Behind the Mask is as equally respectful to the slasher subgenre as it is a send up. It lampoons the more ridiculous elements while seriously analyzing the more salient themes. Not a perfect film but refreshing nonetheless.


Further Reading:

Men, Women, and Chain Saws: Gender in the Modern Horror Film by Carol J. Clover


How to Survive a Horror Movie by Seth Grahame-Smith


Notes:

¹ Hill, Val. "Postmodernism and Cinema." In The Routledge Companion to Postmodernism, edited by Stuart Sim, 93-102. London: Routledge, 2005.


² Like some other scholars, I cite 1974 as the birth of the slasher film with the release of both Black Christmas and The Texas Chain Saw Massacre. There were, of course, earlier instances of slasher themes and images in films like Psycho (1960), Hush…Hush, Sweet Charlotte and Straight-Jacket (both 1964), and Bay of Blood (1971). However, the first films to fully flesh out the now iconic images didn't appear until the mid-1970s.
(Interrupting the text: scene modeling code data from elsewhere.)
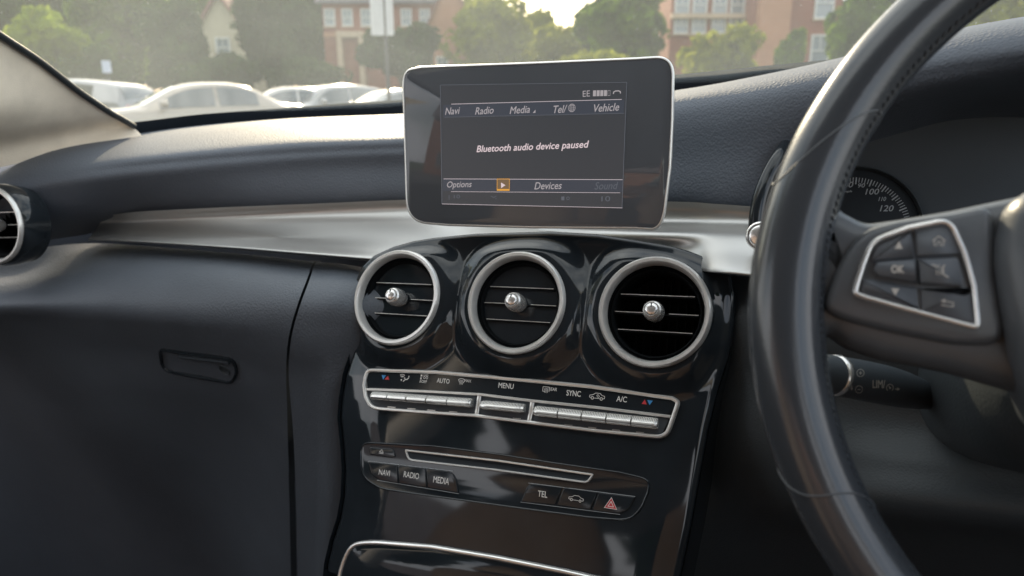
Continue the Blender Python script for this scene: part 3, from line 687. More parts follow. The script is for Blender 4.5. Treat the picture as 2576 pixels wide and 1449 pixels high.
# glove box latch in a shallow recess
GL = surf_frame(low_o, (405, 890), (590, 918), (495, 880), (495, 945))
g_o = [GL.px(*p) for p in rounded([(404, 876, 12), (470, 888, 0), (590, 902, 14), (600, 935, 18), (585, 962, 14), (480, 944, 0), (410, 930, 30)])]
latch = MB().sweep(g_o, [(-.002, -.012), (-.0015, .0025), (0, .0035), (.0015, .0030), (.003, -.003)], cap1=True).build('glove_box_latch', M['gloss_key'], dash, smooth=50, m=GL.mat())
lk = GL.px(566, 930); MB().lathe([(.0078, -.003), (.0078, .001), (.0070, .0018), (.0062, .0010), (.0055, .0002), (.0003, .0004)], 40, False, True, lk).build('lock', M['knee'], latch, smooth=50)
sb = MB(); bar(sb, [GL.px(455, 894), GL.px(580, 909)], .004, -.002, .004); sb.build('pull_lip', M['plastic'], latch, smooth=40)
# embossed word on the upper pad
eb = MB(); letters(eb, PIXF, 'AIRBAG', 106, 383, 64, 7, 0, .2); drape(eb, pad_o, .0003).build('embossed_lettering', M['pad_low'], dash, smooth=0)
# driver side: pad rising to the instrument hood
hood = [
    [(1400, 262, 1.0), (1694, 228, .98), (1900, 192, .95), (2110, 146, .92), (2300, 96, .86), (2450, 64, .82), (2700, 22, .76), (3000, -20, .68)],
    [(1400, 266, .80), (1694, 229, .78), (1900, 193, .75), (2110, 147, .72), (2300, 97, .70), (2450, 65, .68), (2700, 23, .64), (3000, -15, .58)],
    [(1400, 282, .73), (1694, 241, .71), (1900, 204, .69), (2110, 157, .665), (2300, 108, .645), (2450, 76, .628), (2700, 36, .60), (3000, 0, .55)],
    [(1400, 310, .70), (1694, 268, .685), (1900, 232, .665), (2110, 184, .640), (2300, 138, .62), (2450, 108, .605), (2700, 72, .578), (3000, 40, .53)],
    [(1400, 350, .69), (1694, 315, .675), (1900, 285, .655), (2110, 235, .632), (2300, 190, .612), (2450, 162, .598), (2700, 130, .572), (3000, 100, .525)],
    [(1400, 420, .69), (1694, 400, .670), (1900, 380, .652), (2110, 300, .642), (2300, 250, .630), (2450, 220, .618), (2700, 190, .60), (3000, 160, .55)],
    [(1400, 500, .68), (1694, 502, .662), (1900, 512, .645), (2060, 400, .70), (2300, 330, .72), (2450, 300, .72), (2700, 280, .70), (3000, 250, .65)],
    [(1400, 560, .69), (1694, 560, .68), (1900, 565, .665), (2060, 500, .74), (2300, 420, .76), (2450, 400, .76), (2700, 380, .74), (3000, 350, .70)]]
MB().grid(loft(hood, 120, 70)).build('instrument_hood', M['pad'], dash, smooth=180)
# rim of the instrument binnacle
rimp = catmull([PY(1985, 360, .66), PY(1962, 392, .632), PY(1928, 455, .618), PY(1908, 520, .608), PY(1902, 600, .60), PY(1910, 690, .59)], 40)
MB().tube(rimp, .0065, 14).build('binnacle_rim', M['gloss_key'], dash, smooth=80)
# knee panel under the wheel
knee = [
    [(1800, 690, .60), (1860, 695, .585), (1960, 705, .57), (2200, 760, .56), (2700, 900, .52), (3300, 1000, .48)],
    [(1800, 800, .565), (1860, 800, .55), (1960, 810, .54), (2200, 860, .535), (2700, 980, .50), (3300, 1080, .46)],
    [(1760, 960, .565), (1850, 960, .545), (1950, 970, .530), (2200, 1040, .535), (2700, 1100, .50), (3300, 1160, .46)],
    [(1720, 1120, .575), (1815, 1120, .545), (1930, 1130, .525), (2200, 1165, .51), (2700, 1215, .48), (3300, 1250, .44)],
    [(1690, 1260, .58), (1785, 1260, .555), (1910, 1265, .54), (2200, 1280, .50), (2700, 1330, .47), (3300, 1360, .43)],
    [(1660, 1380, .59), (1750, 1380, .57), (1890, 1380, .57), (2200, 1380, .56), (2700, 1400, .53), (3300, 1430, .49)],
    [(1620, 1650, .63), (1720, 1650, .62), (1860, 1650, .62), (2200, 1650, .62), (2700, 1650, .59), (3300, 1650, .55)]]
MB().grid(loft(knee, 90, 60)).build('knee_panel', M['knee'], dash, smooth=180)

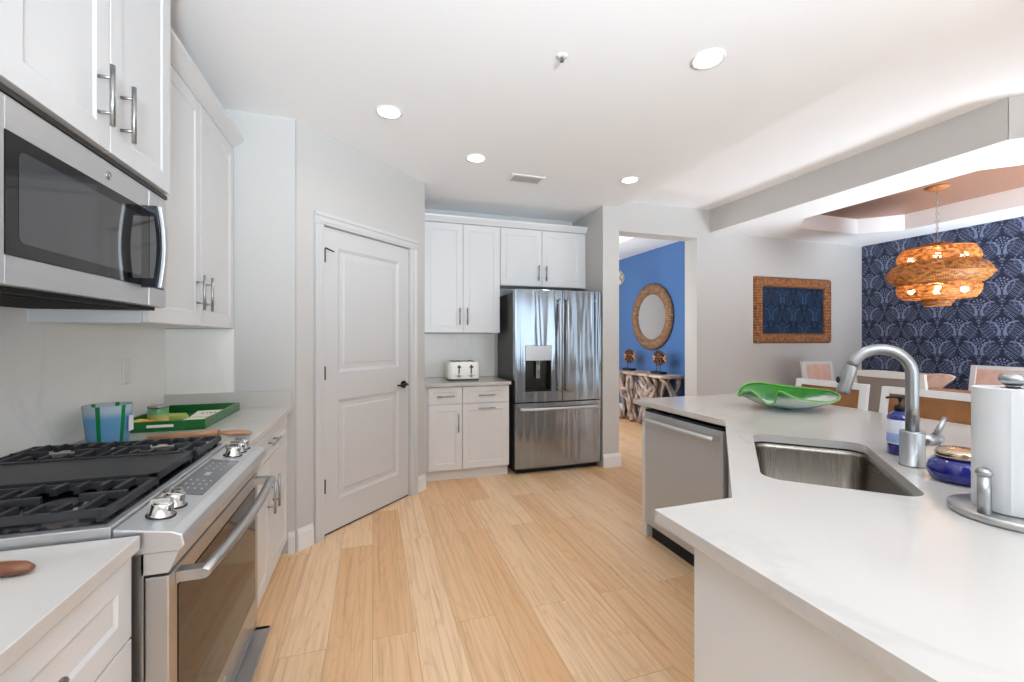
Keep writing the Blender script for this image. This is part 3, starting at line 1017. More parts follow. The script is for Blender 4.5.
# oven door
od = MB()
od.box(0.006, 0.05, -0.0, 0.044, 0.245, 0.805).box(W - 0.05, W - 0.006, 0, 0.044, 0.245, 0.805).box(0.05, W - 0.05, 0, 0.044, 0.245, 0.345).box(0.05, W - 0.05, 0, 0.044, 0.76, 0.805)
door = part('oven_door', od, steel, rng, 0.003)
part('window', MB().box(0.0505, W - 0.0505, -0.0015, 0.043, 0.3455, 0.7595), black_glass, door)
hp = []
for i in range(13):
    t_ = i / 12
    hp.append((0.035 + t_ * (W - 0.07), -0.052 - 0.018 * math.sin(PI * t_), 0.785))
hm = MB().tube(hp, 0.0155, 12, flat=0.75)
for xx in (0.05, W - 0.05):
    hm.box(xx - 0.014, xx + 0.014, -0.052, -0.0005, 0.773, 0.797)
part('handle', hm, steel, door)
badge(door, 0.386, 0.295, 0.0)
dm = MB().box(0.006, W - 0.006, 0.0, 0.044, 0.045, 0.236)
drw = part('drawer', dm, steel, rng, 0.003)
hm = MB().extrude([(-0.0005, 0.222), (-0.045, 0.222), (-0.05, 0.216), (-0.05, 0.205), (-0.045, 0.205), (-0.04, 0.214), (-0.0005, 0.214)], 'x', 0.03, W - 0.03)
hm.box(0.03, 0.045, -0.045, -0.0005, 0.19, 0.222).box(W - 0.045, W - 0.03, -0.045, -0.0005, 0.19, 0.222)
part('handle', hm, steel, drw)

# ------------------------------------------------------------------ microwave
mw = thing('microwave', 'stainless steel over-the-range microwave with dark glass door', 'microwave', (-0.715, 1.118, 1.43), A_LEFT)
W = 0.765
part('body', MB().box(0.002, W - 0.002, 0.032, 0.40, 0.004, 0.385), dark_side, mw)
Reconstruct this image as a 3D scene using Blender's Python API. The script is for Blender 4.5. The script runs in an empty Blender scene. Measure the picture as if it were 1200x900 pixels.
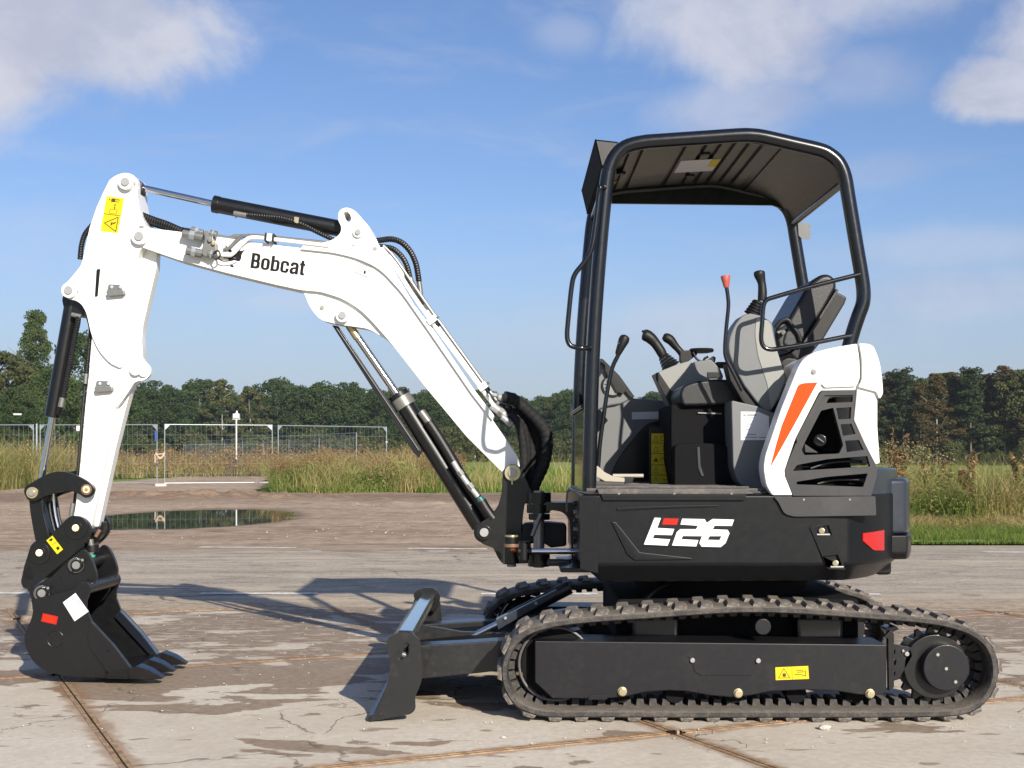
import bpy, bmesh, math, random
import numpy as np
from mathutils import Vector, Matrix, noise as mnoise

R = math.radians
rnd = random.Random(7)
scene = bpy.context.scene
COL = scene.collection

# ------------------------------------------------------------------ camera
# camera stands at the world origin's x/y, 1.1 m above the yard, looking along +Y
F = 1590.0          # focal length expressed in photo pixels (photo is 1200 wide)
HC = 1.10           # eye height
HZ = 530.0          # photo row of the horizon
cam_d = bpy.data.cameras.new('camera')
cam = bpy.data.objects.new('camera', cam_d)
COL.objects.link(cam)
cam.location = (0, 0, HC)
cam.rotation_euler = (R(90), 0, 0)
cam_d.sensor_width = 36
cam_d.lens = 36 * F / 1200.0
cam_d.shift_y = (HZ - 450.0) / 1200.0
cam_d.clip_start = 0.05
cam_d.clip_end = 6000
scene.camera = cam

# ------------------------------------------------------------------ light
SUN = Vector((0.85, -2.0, 1.0)).normalized()
SUN_EL = math.asin(SUN.z)
SUN_AZ = math.atan2(SUN.x, SUN.y)
sun_d = bpy.data.lights.new('sun', 'SUN')
sun_d.energy = 5.0
sun_d.angle = R(0.53)
sun_d.color = (1.0, 0.925, 0.80)
sun = bpy.data.objects.new('sun', sun_d)
COL.objects.link(sun)
sun.location = (5, -12, 8)
sun.rotation_euler = SUN.to_track_quat('Z', 'Y').to_euler()
scene.view_settings.view_transform = 'Standard'
scene.view_settings.look = 'None'
scene.view_settings.exposure = 0.52
scene.view_settings.gamma = 1.0

world = bpy.data.worlds.new('World')
scene.world = world
world.use_nodes = True
wn = world.node_tree
for n in list(wn.nodes):
    wn.nodes.remove(n)


class NT:
    """tiny node-tree builder"""
    def __init__(s, t):
        s.t = t

    def n(s, typ, ins=None, **kw):
        nd = s.t.nodes.new(typ)
        for k, v in kw.items():
            setattr(nd, k, v)
        for k, v in (ins or {}).items():
            if hasattr(v, 'is_output') or isinstance(v, bpy.types.NodeSocket):
                s.t.links.new(v, nd.inputs[k])
            else:
                nd.inputs[k].default_value = v
        return nd

    def math(s, op, a, b=0.0, clamp=False):
        return s.n('ShaderNodeMath', {0: a, 1: b}, operation=op, use_clamp=clamp).outputs[0]

    def vmath(s, op, a, b=(0, 0, 0)):
        nd = s.n('ShaderNodeVectorMath', {0: a, 1: b}, operation=op)
        return nd.outputs['Value'] if op in ('LENGTH', 'DOT_PRODUCT', 'DISTANCE') else nd.outputs[0]

    def ramp(s, v, a, b, lo=0.0, hi=1.0):
        return s.n('ShaderNodeMapRange', {'Value': v, 'From Min': a, 'From Max': b, 'To Min': lo, 'To Max': hi},
                   interpolation_type='SMOOTHSTEP').outputs[0]

    def mix(s, f, a, b, mode='MIX'):
        nd = s.n('ShaderNodeMix', data_type='RGBA', blend_type=mode)
        for idx, v in ((0, f), (6, a), (7, b)):
            if isinstance(v, bpy.types.NodeSocket):
                s.t.links.new(v, nd.inputs[idx])
            else:
                nd.inputs[idx].default_value = v if idx == 0 else (tuple(v) + (1,) if len(v) == 3 else v)
        return nd.outputs[2]

    def noise(s, vec, scale, detail=4, rough=0.55, dist=0.0):
        return s.n('ShaderNodeTexNoise', {'Vector': vec, 'Scale': scale, 'Detail': detail, 'Roughness': rough,
                                          'Distortion': dist}).outputs['Fac']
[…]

The 1980s saw the introduction of the prolific franchises (Friday the 13th, Halloween, A Nightmare on Elm Street) and a flood of like-minded, one-off entries that were quick moneymaking enterprises. The end of the 80s saw a winding down of the subgenre, in both box office returns and creativity, which fully resurfaced in the mid-1990s.


³ Scream, of course, was not the first horror film to attempt this kind of narrative reflection. A personal favorite is the commercial unsuccessful 1987 slasher/comedy Return to Horror High. A feature film crew is slaughtered while trying to film the "true story" of a high school massacre year earlier. The screenwriter, the only survivor, recounts the failed production to police.

1 comment:

Anonymous said...

Wow- you weren't kidding about getting academic on this one! Even though I'm afraid to see such things, well said!